If you want to reduce benefits costs and get the best ROI from your employee wellness program, implement participation incentives and automation. That’s the finding from a study by bswift, a U.S. software provider for employee benefits administration.
The report, 2011 Wellness and Benefits Administration Benchmarking Study, surveyed 150 companies, and found that of those surveyed with more than 500 employees, all offer wellness programs. However, the study also found that the existence of a wellness program in itself does not guarantee a reduction in benefits costs, due to poor employee engagement in the program. As a result, an increasing number of companies are offering incentives that motivate employees to participate, with a much higher percentage in 2011 focused on health risk assessments and biometric tests.

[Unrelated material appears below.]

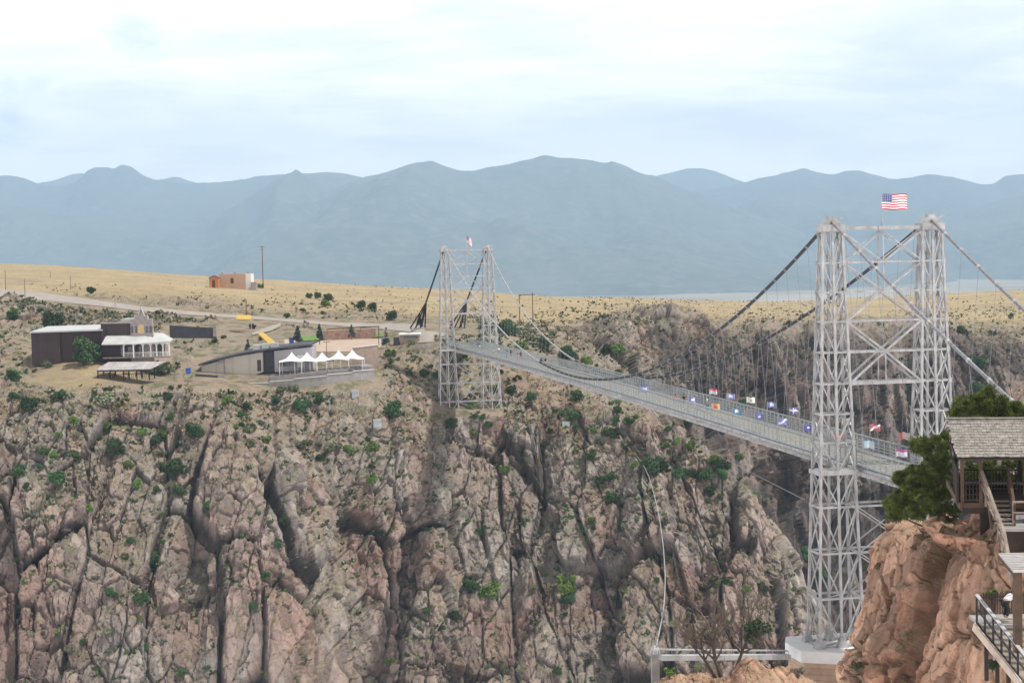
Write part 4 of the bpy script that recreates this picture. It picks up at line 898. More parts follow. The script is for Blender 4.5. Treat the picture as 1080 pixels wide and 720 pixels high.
bk = MB(); x0, z1 = H(127, 340.5); x1, z0 = H(140, 346); bk.box(x0, 2, z0, x1, 9, z1); bk.build('roof_deck', M['roof_metal'], hall)
# lower storey and porch
w = MB(); blk(w, 112, 367, 168, 381, -1.0, 8); w.build('wall', M['brown_wall'], hall)
pr = MB(); xa, za = H(111, 366.5); xb, _ = H(183, 362); zl = H(150, 366.5)[1]; zt = H(150, 357.5)[1]
pr.add([(xa, -3.2, zl), (H(145, 0)[0], -4.0, zl), (xb, -2.5, zl+.4), (xb-1, 6, zl+.6), (xa+.5, 0, zt-.1), (H(141, 0)[0], .1, zt-.1), (H(160, 0)[0], -.2, zt+.4), (H(171, 0)[0], 2, zt+.2), (xa, -3.2, zl-.2), (H(145, 0)[0], -4.0, zl-.2), (xb, -2.5, zl+.2), (xb-1, 6, zl+.4)],
       [(0, 1, 5, 4), (1, 2, 6, 5), (2, 3, 7, 6), (4, 5, 6, 7), (0, 8, 9, 1), (1, 9, 10, 2), (2, 10, 11, 3), (8, 0, 4), (11, 10, 9, 8)])
porch = pr.build('porch_roof', M['roof_metal'], hall)
zf = H(150, 377)[1]
for k, px in enumerate((134, 145, 154, 162, 168, 174.5, 181)):
    x = H(px, 0)[0]; y = -3.0 - (.8 if 140 < px < 150 else 0)+max(0, px-150)*.03; zc = zl-.05+max(0, px-145)*.011
    c = MB(); c.box(x-.14, y-.14, zf-1, x+.14, y+.14, zc); c.build('column', M['white'], hall)
ar = MB(); ps = [H(px, 0)[0] for px in (134, 145, 154, 162, 168, 174.5, 181)]
for i in range(6):
    x0, x1 = ps[i]+.14, ps[i+1]-.14; y = -3.0+max(0, (i-2))*.15; pts = [(x0, zl)]+[(x0+(x1-x0)*(1-math.cos(math.pi*k/8))/2, zl-.75+.6*math.sin(math.pi*k/8)) for k in range(9)]+[(x1, zl)]
    ar.prism([(x, y, z) for x, z in pts], (0, .12, 0))
ar.build('porch_arches', M['white'], hall)
rl = MB(); rl.box(H(133, 0)[0], -3.05, zf+.2, H(182, 0)[0], -2.95, zf+.32)
for k in range(34): x = H(133, 0)[0]+k*.34; rl.box(x, -3.03, zf-.8, x+.08, -2.97, zf+.2)
rl.build('porch_railing', M['white'], hall)
pf = MB(); x0, x1 = H(112, 0)[0], H(183, 0)[0]; pf.box(x0, -3.4, zf-1.1, x1, 6, zf-.8); pf.build('porch_floor', M['wood_grey'], hall)
dw = MB()
for px0, px1 in ((129, 133), (136, 143), (147, 151), (153, 155.5), (157, 160), (163, 166)):
    x0, z1 = H(px0, 369.5); x1, z0 = H(px1, 379); dw.box(x0, -1.12, z0, x1, -.95, z1)
dw.build('window', M['glass'], hall)
# 2 open shelter in front with tin roof
Y1 = 417.0; s1 = Y1/F
sh_ = mk('picnic_shelter', 'open dark timber shelter with a grey corrugated roof below the hall', 'shelter', 104, 396, Y1)
zq = 11*s1
rf = MB(); rf.add([(-.3, -1.5, zq-1.0), (13, -3.0, zq-.9), (15.3, 3, zq+.4), (1.5, 4, zq+.5), (-.3, -1.5, zq-1.2), (13, -3.0, zq-1.1), (15.3, 3, zq+.2), (1.5, 4, zq+.3)], [(0, 1, 2, 3), (7, 6, 5, 4), (0, 4, 5, 1), (1, 5, 6, 2), (2, 6, 7, 3), (3, 7, 4, 0)]); rf.build('roof', M['tin'], sh_)
for x in (.2, 3.1, 6.3, 9.4, 12.4):
    for y in (-1.4, 3.0):
        p_ = MB(); p_.box(x-.12+.3*(y > 0), y-.12, -1.2, x+.12+.3*(y > 0), y+.12, zq-.9+.2*(y > 0)); p_.build('post', M['wood_dark'], sh_)
p_ = MB(); p_.box(0, -1.5, zq-1.5, 12.9, -1.35, zq-1.2); p_.box(0, -1.45, .2, 12.6, -1.38, .32); 
for k in range(28): p_.box(k*.45, -1.44, -.6, k*.45+.08, -1.39, .2)
p_.build('railing', M['wood_dark'], sh_)
for k, x in enumerate((2.2, 5.6, 8.6)):
    tb = thing('picnic_table', 'dark picnic table in the shadow of the tin roofed shelter', 'table', at(104+x/s1, 396, Y1+1), 0, 'picnic tables under the shelter')
    q_ = MB(); q_.box(0, 0, .65, 1.7, .8, .73); q_.build('top', M['wood_dark'], tb)
    for yy in (-.45, .95): q_ = MB(); q_.box(0, yy, .4, 1.7, yy+.28, .46); q_.build('bench', M['wood_dark'], tb)
    q_ = MB(); q_.box(.2, 0, -.3, .3, .8, .65); q_.box(1.4, 0, -.3, 1.5, .8, .65); q_.build('legs', M['wood_dark'], tb)
# 3 dark screen wall
def wall_line(name, label, cat, pts, h0, h1, Yv, m, th=.3, cap=None):
    t = thing(name, label, cat, at(pts[0][0], pts[0][1], Yv[0])); o = t.location
    mb = MB(); P = [at(x, y, Y) for (x, y), Y in zip(pts, Yv)]
    for a_, b_, i in zip(P, P[1:], range(99)):
        a2, b2 = a_-o, b_-o; d = (b2-a2); d.z = 0; nrm = Vector((-d.y, d.x, 0)).normalized()*th
        hh0 = h0+(h1-h0)*i/max(1, len(P)-1); hh1 = h0+(h1-h0)*(i+1)/max(1, len(P)-1)
        mb.add([a2-Vector((0, 0, 4.5)), b2-Vector((0, 0, 4.5)), b2+Vector((0, 0, hh1)), a2+Vector((0, 0, hh0)), a2+nrm-Vector((0, 0, 4.5)), b2+nrm-Vector((0, 0, 4.5)), b2+nrm+Vector((0, 0, hh1)), a2+nrm+Vector((0, 0, hh0))], [(0, 1, 2, 3), (7, 6, 5, 4), (3, 2, 6, 7), (0, 4, 5, 1), (1, 5, 6, 2), (0, 3, 7, 4)])
    mb.build('panel', m, t)
    if cap:
        c = MB()
        for a_, b_ in zip(P, P[1:]): c.beam(a_-o+Vector((0, .1, h0+.06)), b_-o+Vector((0, .1, h1+.06)), .5, .14)
        c.build('coping', cap, t)
    return t
t = wall_line('screen_fence', 'charcoal screen fence on the slope right of the brown hall', 'fence', [(179, 352), (190, 352.5), (205, 353.5), (227.5, 354.5)], 2.35, 2.35, [484, 484, 484, 484], M['darkgrey'])
p_ = MB(); p_.box(12.0, -.1, -1, 12.9, .4, 2.5); p_.build('post', M['greybrown'], t)
# 4 restaurant with sloping roof
Y2 = 440.0; s2 = Y2/F
rs = mk('restaurant', 'low cream building with a dark sloping roof beside the white tents', 'building', 210, 405, Y2)
def Rr_(px, py): return ((px-210)*s2, (405-py)*s2+(px-210)*s2*TH)
def face(mb, pts, y0, th=.3): mb.prism([(Rr_(x, y)[0], y0, Rr_(x, y)[1]) for x, y in pts], (0, th, 0))
w = MB(); face(w, [(213, 386), (245, 378), (278, 374), (278, 395), (254, 402.5), (213, 402)], 0, 14); w.build('wall', M['cream'], rs)
w = MB(); face(w, [(278, 374), (290, 373), (290, 396), (278, 396)], 1.2, 12); w.build('wall', M['darkgrey'], rs)['label'] = 'dark recessed entrance wall'
w = MB(); face(w, [(290, 373.5), (330, 371), (330, 395), (290, 396)], .5, 10); w.build('wall', mat('grey_render', (.34, .33, .35), .85, 0, .08, .4), rs)['label'] = 'grey rendered wall right of the entrance'
w = MB(); face(w, [(314, 379), (321, 379), (321, 392), (314, 392)], .2, .5); w.build('door', M['white'], rs)
g = MB(); face(g, [(294, 384), (314, 384), (314, 390), (294, 390)], .35, .1); wd = g.build('window', M['glass'], rs)
g = MB()
for x in (300, 306): face(g, [(x, 384), (x+.7, 384), (x+.7, 390), (x, 390)], .28, .1)
g.build('frame', M['darkgrey'], wd)
g = MB(); face(g, [(272, 382), (276, 382), (276, 394), (272, 394)], -.06, .1); g.build('door', M['darkgrey'], rs)
g = MB(); face(g, [(238, 379.5), (236.5, 379.5), (236.5, 402), (238, 402)][::-1], -.1, .12); face(g, [(232, 380), (235, 380), (235, 383.5), (232, 383.5)], -.5, .5); g.build('wall_fitting', M['greybrown'], rs)
rf = MB(); tp = [(210.5, 383.8), (225, 380), (245, 375.8), (262, 372.8), (285, 370.6), (310, 368.5), (330, 367.6)]
for a_, b_ in zip(tp, tp[1:]):
    xa, za = Rr_(*a_); xb, zb = Rr_(*b_)
    rf.prism([(xa, -1.1, za), (xb, -1.1, zb), (xb, -1.1, zb-.42), (xa, -1.1, za-.42)], (0, 15.5, .2))
rf.build('roof', M['darkgrey'], rs)
hv = MB()
for x0, x1, y0, y1 in ((266, 274, 367, 372), (275, 283, 366, 371), (285, 292, 365.5, 370)):
    xa, zb = Rr_(x0, y1); xb, zt_ = Rr_(x1, y0); hv.box(xa, 3, zb-.4, xb, 6, zt_)
hv.build('rooftop_unit', M['roof_metal'], rs)
# low dark yard wall left of it, terrace retaining wall
wall_line('yard_wall', 'low charcoal wall at the left foot of the cream building', 'wall', [(206, 400), (229.5, 401.5)], 1.35, 1.35, [434, 434], M['darkgrey'])
t = wall_line('yard_wall', 'short grey block wall under the left end of the cream building', 'wall', [(229.8, 403), (237, 403)], 1.9, 1.9, [434.5, 434.5], M['grey_conc'])
wall_line('retaining_wall', 'pale grey concrete retaining wall below the white tents', 'wall', [(236, 409.5), (255, 410.5), (284, 408.5), (310, 405.5), (345, 401), (372, 397.5), (394, 394.5)], 1.4, 1.1, [432, 431.5, 431, 431, 431.5, 433, 435], M['grey_conc'], .5, M['concrete'])
t = wall_line('retaining_wall', 'upper grey terrace wall right below the tent tables', 'wall', [(284.5, 404), (345, 396.5), (394, 390.5)], 1.6, 1.2, [433, 433.5, 437], M['grey_conc'], 8.0)
# terrace railing
rail = thing('railing', 'thin dark railing along the tent terrace', 'railing', at(284, 399, 433)); o = rail.location
mb = MB()
A = [at(254, 398.5, 432), at(284, 397.5, 432.6), at(345, 391.5, 433.2), at(394, 387, 436.5)]
for a_, b_ in zip(A, A[1:]):
    for zz in (1.0, .5, .1): mb.beam(a_-o+Vector((0, 0, zz-.4)), b_-o+Vector((0, 0, zz-.4)), .06)
    n = max(2, int((b_-a_).length/1.3))
    for k in range(n+1): p_ = a_.lerp(b_, k/n)-o; mb.beam(p_+Vector((0, 0, -.6)), p_+Vector((0, 0, .65)), .07)
mb.build('rail', M['greybrown'], rail)
# 5 tents
def tent():
    t = thing('tent', 'x', 'tent', (0, 0, 0), 0, 'white peaked tents on the terrace')
    mb = MB(); n = 24; vs = []; rings = 9
    for r in range(rings):
        f = r/(rings-1); rad = 3.0*f; z = 2.3+2.15*(1-f)**1.9-.0
        for k in range(n):
            a_ = 2*math.pi*k/n; sq = 1/max(abs(math.cos(a_)), abs(math.sin(a_))); sq = 1+(sq-1)*f
            edge = -.25*math.sin(2*a_)**2 if r == rings-1 else 0
            vs.append((rad*sq*math.cos(a_)+(.0), rad*sq*math.sin(a_), z+edge*.6+(.12*abs(math.cos(2*a_)) if f > .6 else 0)))
    fs = [(r*n+k, r*n+(k+1) % n, (r+1)*n+(k+1) % n, (r+1)*n+k) for r in range(rings-1) for k in range(n)]
    mb.add(vs, fs); mb.build('canopy', M['tent'], t, True)
    f = MB(); f.tube([(0, 0, 4.2), (0, 0, 4.75)], [.07, .03], 5); f.build('finial', M['white'], t)
    for x in (-2.75, 2.75):
        for y in (-2.75, 2.75): p_ = MB(); p_.tube([(x, y, -1.2), (x, y, 2.3)], .09, 6); p_.build('pole', M['white'], t)
    return t
TN = [(307.5, 371.5, 436.5, 'leftmost of the five white peaked tents'), (323.5, 371.5, 437.5, 'second white peaked tent from the left'), (339.5, 371.5, 438.5, 'middle white peaked tent, third of the five'), (357, 369.5, 438, 'fourth and widest looking white peaked tent'), (371.5, 369, 438.5, 'rightmost of the white peaked tents')]
tp_ = tent()
for i, (px, py, Y, lab) in enumerate(TN):
    t = tp_ if i == 0 else copy_tree(tp_); p_ = at(px, py, Y); t.location = (p_.x, p_.y, p_.z-4.4); t['label'] = lab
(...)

Of companies with more than 500 employees, the survey found:
- 68% offer wellness incentives, significantly up from 49% in 2010.
- Biometrics are quickly becoming the cornerstone of wellness programs, with 62% offering testing in 2011—and of companies that offer incentives, 56% reported incentives for completing biometrics in 2011, up from just 28% in 2010.
- The top incentive was a health insurance premium discount or surcharge.
The survey found that more companies are automating benefits administration processes; however, they are still far from actualizing the full potential for reduced costs and operational efficiency. Of companies with more than 500 employees, the survey found:
- 22% still have not automated the new hire enrollment process and 84% manually alert new hires of incomplete enrollments.
- Only half have an automated dependent “age out” process for canceling coverage.
- 21% still manually reconcile paper health insurance invoices against benefits records or do not reconcile at all.